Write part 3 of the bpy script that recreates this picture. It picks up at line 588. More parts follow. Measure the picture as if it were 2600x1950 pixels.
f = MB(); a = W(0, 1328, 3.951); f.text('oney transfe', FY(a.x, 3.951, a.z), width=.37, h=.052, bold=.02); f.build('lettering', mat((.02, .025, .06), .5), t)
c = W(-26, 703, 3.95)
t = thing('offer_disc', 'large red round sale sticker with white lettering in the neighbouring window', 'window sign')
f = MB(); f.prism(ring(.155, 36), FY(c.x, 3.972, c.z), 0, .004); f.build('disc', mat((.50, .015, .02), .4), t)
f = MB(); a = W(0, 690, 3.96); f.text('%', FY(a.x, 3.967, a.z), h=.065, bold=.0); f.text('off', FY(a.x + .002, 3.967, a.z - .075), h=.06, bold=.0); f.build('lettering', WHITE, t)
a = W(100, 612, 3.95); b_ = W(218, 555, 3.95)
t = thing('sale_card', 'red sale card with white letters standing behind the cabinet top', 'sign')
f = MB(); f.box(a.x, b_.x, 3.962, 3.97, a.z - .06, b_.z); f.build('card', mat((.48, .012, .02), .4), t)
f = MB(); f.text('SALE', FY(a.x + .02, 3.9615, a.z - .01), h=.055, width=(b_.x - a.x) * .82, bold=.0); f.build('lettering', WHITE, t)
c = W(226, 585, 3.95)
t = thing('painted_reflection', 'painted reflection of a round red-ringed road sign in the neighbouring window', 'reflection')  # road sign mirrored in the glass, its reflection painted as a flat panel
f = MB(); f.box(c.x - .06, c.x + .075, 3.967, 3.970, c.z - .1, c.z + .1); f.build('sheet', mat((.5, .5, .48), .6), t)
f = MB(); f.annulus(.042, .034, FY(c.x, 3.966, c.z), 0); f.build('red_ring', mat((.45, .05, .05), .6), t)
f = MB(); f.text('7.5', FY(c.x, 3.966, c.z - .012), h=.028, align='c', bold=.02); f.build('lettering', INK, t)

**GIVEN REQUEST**
Repeat the data exactly. Leave nothing out.

**WRITTEN RESPONSE**
Write part 3 of the bpy script that recreates this picture. It picks up at line 588. More parts follow. Measure the picture as if it were 2600x1950 pixels.
f = MB(); a = W(0, 1328, 3.951); f.text('oney transfe', FY(a.x, 3.951, a.z), width=.37, h=.052, bold=.02); f.build('lettering', mat((.02, .025, .06), .5), t)
c = W(-26, 703, 3.95)
t = thing('offer_disc', 'large red round sale sticker with white lettering in the neighbouring window', 'window sign')
f = MB(); f.prism(ring(.155, 36), FY(c.x, 3.972, c.z), 0, .004); f.build('disc', mat((.50, .015, .02), .4), t)
f = MB(); a = W(0, 690, 3.96); f.text('%', FY(a.x, 3.967, a.z), h=.065, bold=.0); f.text('off', FY(a.x + .002, 3.967, a.z - .075), h=.06, bold=.0); f.build('lettering', WHITE, t)
a = W(100, 612, 3.95); b_ = W(218, 555, 3.95)
t = thing('sale_card', 'red sale card with white letters standing behind the cabinet top', 'sign')
f = MB(); f.box(a.x, b_.x, 3.962, 3.97, a.z - .06, b_.z); f.build('card', mat((.48, .012, .02), .4), t)
f = MB(); f.text('SALE', FY(a.x + .02, 3.9615, a.z - .01), h=.055, width=(b_.x - a.x) * .82, bold=.0); f.build('lettering', WHITE, t)
c = W(226, 585, 3.95)
t = thing('painted_reflection', 'painted reflection of a round red-ringed road sign in the neighbouring window', 'reflection')  # road sign mirrored in the glass, its reflection painted as a flat panel
f = MB(); f.box(c.x - .06, c.x + .075, 3.967, 3.970, c.z - .1, c.z + .1); f.build('sheet', mat((.5, .5, .48), .6), t)
f = MB(); f.annulus(.042, .034, FY(c.x, 3.966, c.z), 0); f.build('red_ring', mat((.45, .05, .05), .6), t)
f = MB(); f.text('7.5', FY(c.x, 3.966, c.z - .012), h=.028, align='c', bold=.02); f.build('lettering', INK, t)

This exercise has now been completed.